Lo ha fatto capire chiaramente il Capo di Stato maggiore dell’Aeronautica durante l’audizione alle commissioni di Difesa di Camera e Senato. Dopo l’invasione russa in Ucraina, la Nato ha dispiegato buona parte del suo potenziale militare sul fianco Est. Quello che guarda a Mosca. Oggi Stoltenberg ha parlato di 100mila soldati Usa sul campo, ma insieme a loro ci sono anche i nostri militari e quelli degli altri Paesi Ue. L’Italia, ha spiegato il generale Luca Goretti, ha deciso di raddoppiare la presenza dei caccia Eurofighter in Romania, a “meno di venti miglia dal confine ucraino”. Cosa significa? Significa che il rischio di un “incidente”, di quelli che di solito provocano conflitti globali, è dietro l’angolo.

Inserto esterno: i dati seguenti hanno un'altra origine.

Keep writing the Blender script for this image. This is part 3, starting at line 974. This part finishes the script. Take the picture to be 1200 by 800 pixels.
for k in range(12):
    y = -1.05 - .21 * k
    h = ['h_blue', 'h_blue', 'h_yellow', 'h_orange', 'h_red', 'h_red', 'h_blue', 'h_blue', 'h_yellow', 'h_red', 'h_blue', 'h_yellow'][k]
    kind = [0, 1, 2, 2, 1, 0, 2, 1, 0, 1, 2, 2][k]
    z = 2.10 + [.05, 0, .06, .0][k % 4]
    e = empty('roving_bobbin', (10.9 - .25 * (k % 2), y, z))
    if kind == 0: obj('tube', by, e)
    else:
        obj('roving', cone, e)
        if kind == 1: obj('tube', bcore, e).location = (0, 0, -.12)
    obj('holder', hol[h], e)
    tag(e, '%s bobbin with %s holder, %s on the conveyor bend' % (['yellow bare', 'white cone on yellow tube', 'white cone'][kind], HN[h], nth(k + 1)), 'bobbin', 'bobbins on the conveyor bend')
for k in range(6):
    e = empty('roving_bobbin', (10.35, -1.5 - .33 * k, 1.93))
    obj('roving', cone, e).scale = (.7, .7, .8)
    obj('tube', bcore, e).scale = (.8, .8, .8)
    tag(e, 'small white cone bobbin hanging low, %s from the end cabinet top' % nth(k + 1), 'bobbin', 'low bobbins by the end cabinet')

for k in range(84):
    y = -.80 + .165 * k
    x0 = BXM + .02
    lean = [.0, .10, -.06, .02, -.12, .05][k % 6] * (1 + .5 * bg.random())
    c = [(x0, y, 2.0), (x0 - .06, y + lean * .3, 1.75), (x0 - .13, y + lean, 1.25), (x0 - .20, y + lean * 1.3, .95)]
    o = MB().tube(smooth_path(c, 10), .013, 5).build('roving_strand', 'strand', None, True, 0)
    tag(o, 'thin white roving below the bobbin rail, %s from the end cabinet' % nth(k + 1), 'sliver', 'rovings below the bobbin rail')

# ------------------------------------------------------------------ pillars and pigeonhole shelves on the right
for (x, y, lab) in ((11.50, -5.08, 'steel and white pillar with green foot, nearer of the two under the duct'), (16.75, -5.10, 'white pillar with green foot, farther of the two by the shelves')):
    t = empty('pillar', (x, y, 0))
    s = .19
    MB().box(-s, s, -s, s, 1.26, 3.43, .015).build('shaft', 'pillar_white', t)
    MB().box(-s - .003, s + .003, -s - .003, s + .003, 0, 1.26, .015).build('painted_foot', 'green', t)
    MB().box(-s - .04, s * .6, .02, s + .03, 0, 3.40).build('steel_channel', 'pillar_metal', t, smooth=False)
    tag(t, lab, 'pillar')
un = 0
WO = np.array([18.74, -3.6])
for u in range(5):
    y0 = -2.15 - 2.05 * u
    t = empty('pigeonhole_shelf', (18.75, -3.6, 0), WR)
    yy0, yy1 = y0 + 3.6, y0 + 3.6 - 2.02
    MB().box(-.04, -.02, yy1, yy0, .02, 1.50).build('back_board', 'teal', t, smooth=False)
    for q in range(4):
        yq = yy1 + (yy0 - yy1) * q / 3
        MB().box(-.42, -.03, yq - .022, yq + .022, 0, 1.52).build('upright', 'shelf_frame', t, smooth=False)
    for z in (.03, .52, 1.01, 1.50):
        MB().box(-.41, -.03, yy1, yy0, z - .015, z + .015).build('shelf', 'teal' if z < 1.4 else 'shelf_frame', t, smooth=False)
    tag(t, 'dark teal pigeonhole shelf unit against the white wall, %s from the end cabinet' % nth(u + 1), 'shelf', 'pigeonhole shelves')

I nostri caccia non restano infatti in aeroporto. Decollano per fare voli di ricognizione e magari di controllo dei confini. Ma nei cieli non c’è una linea precisa che delimita le frontiere, dunque il rischio di sconfinare è alto. “Per questo – ha spiegato Goretti – dico ai miei equipaggi che mai come ora ogni cosa deve essere fatta secondo le regole. Dobbiamo prestare attenzione nella nostra attività di difesa aerea: basta niente per sconfinare e trovarci in guerra. Per questo dico ai miei equipaggi che mai come ora ogni cosa deve essere fatta secondo le regole. Non bisogna mai farsi prendere dalla foga di vedere cosa c’è. Potrebbero esserci tentativi di farci entrare in territorio ucraino e sarebbe la fine”.
C’è un motivo, spiega il generale, se la Nato ha dispiegato così tanti caccia a pochi chilometri dal confine ucraino. E c’è un motivo anche se Zelensky da settimane continua a chiedere agli Alleati di istituire una No Fly Zone. “Ogni operazione bellica – ha detto il capo di Stato Maggiore dell’Aeronautica – deve ‘pulire l’aria’ in maniera tale che chi arriva sul terreno non trovi contrasto. L’abbiamo visto in Ucraina, dove sono stati colpiti siti del sistema antiaereo. Serve sempre un ombrello protettivo, ecco perché l’Aeronautica arriva sempre per prima. La Nato per prima cosa ha messo in campo tutti gli aerei per coprire il territorio: questo è un deterrente”.
E qui arriviamo al “nodo” italiano. Negli ultimi anni, infatti, il Belpaese ha deciso di ridurre la dotazione di aerei da guerra. Siamo passati in 20 anni da 842 a 500. Certo, i caccia costano. Ricordate le polemiche sugli F-35? Ecco. Però adesso ci troviamo con solo 300 aerei con “funzioni combat, nonostante – ricorda il generale Goretti – “un dimensionamento attendista della forza è sbagliato e la storia ce lo sta ricordando in questi giorni con cruda evidenza”.